A new movie about a new Civil War in America will be released in April of 2024 but it already has the usual, conspiratorial minded (RW morons) up in ‘arms.’

According to Vice:

The trailer has “….Right wing grifters online” already deciding “that the film is ‘predictive programming’—an example of shadowy deep state elites using their control of the media to prepare the population for an actual civil war.”

YIKES!:

Predictive programming is a long-running conspiracy theory that claims powerful Hollywood elites are using the media to program the populace. The idea is that, at the behest of the Illuminati or somesuch, Hollywood makes films like Civil War to normalize the idea of conflict between the states. Philosopher Alan Watt coined the term and it’s been used ever since to explain away the eerie similarities people find between art and the real world.

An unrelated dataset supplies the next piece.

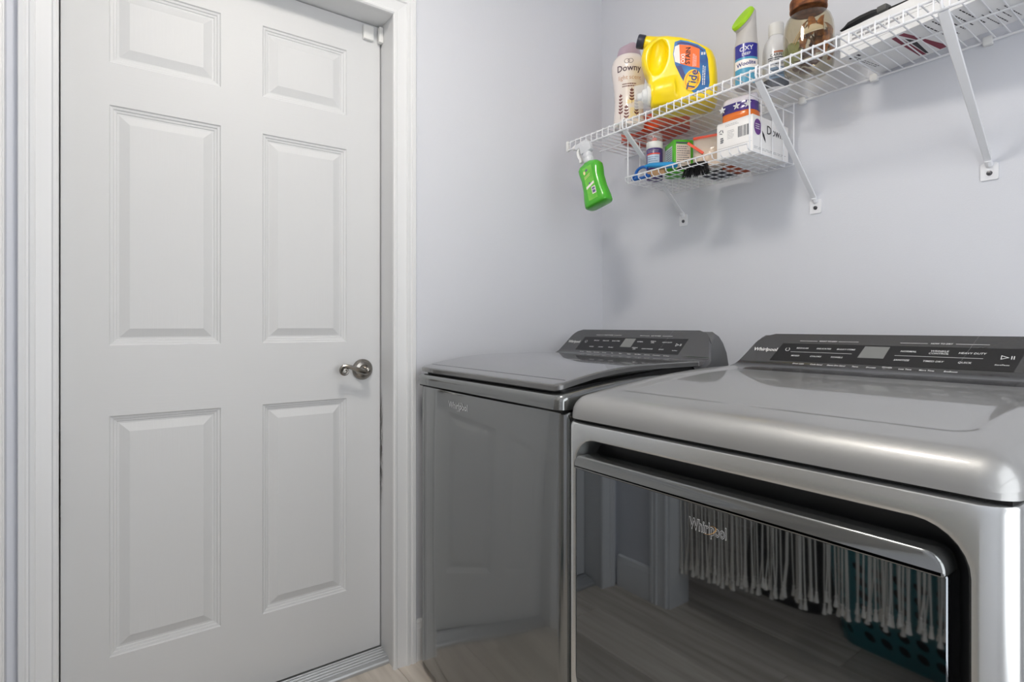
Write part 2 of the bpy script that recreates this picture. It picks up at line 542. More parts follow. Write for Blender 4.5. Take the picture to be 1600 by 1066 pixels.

Second civil war stories help Americans make sense of specific moments in political time. Decades later, they often appear strange. In the 1990s, HBO aired a made-for-TV movie directed by Joe Dante of Gremlins fame. This largely forgotten black comedy starred Phil Hartman as an American president facing a populace worried about special interest groups and immigrants changing the electoral college. It’s essentially the Great Replacement Theory as a dark comedy

More than a quarter century later, the racist conspiracy theory persists, and so does the country. These stories about America going to war with itself didn’t come to pass. The odds are good that Civil War won’t either.

Wait, Why Are Texas and California on the Same Side in A24’s ‘Civil War’?

But one aspect of the trailer is harder to swallow than the concept of civil war itself: the part where the president refers to “the so-called Western Forces of Texas and California.”

Texas and California, fighting side-by-side? What in the name of horseshoe theory is happening here? In what scenario would the two almost diametrically politically opposed states, that the L.A. Times just labeled “the liberal bastion on the left coast, and the conservative Southern garrison on the Gulf,” possibly secede together? Have Dodgers fans forgiven the Astros for sign-stealing? Have the Longhorns lain down with the Trojans and admitted that Vince Young’s knee touched the turf? Have lovers of Tex-Mex conceded that Cal-Mex is quite tasty too? “In this land, anything is possible,” Civil War’s tagline states. Apparently so!

Garland is far from the first to envision a future U.S. civil war, but speculative fiction and nonfiction devoted to that topic is more likely to forecast Texas-California conflict than accord. Uneasy coexistence is about the best they ever manage. In Marvel’s Ultimate Comics: The Ultimates, for instance, both states secede, but they form their own nations.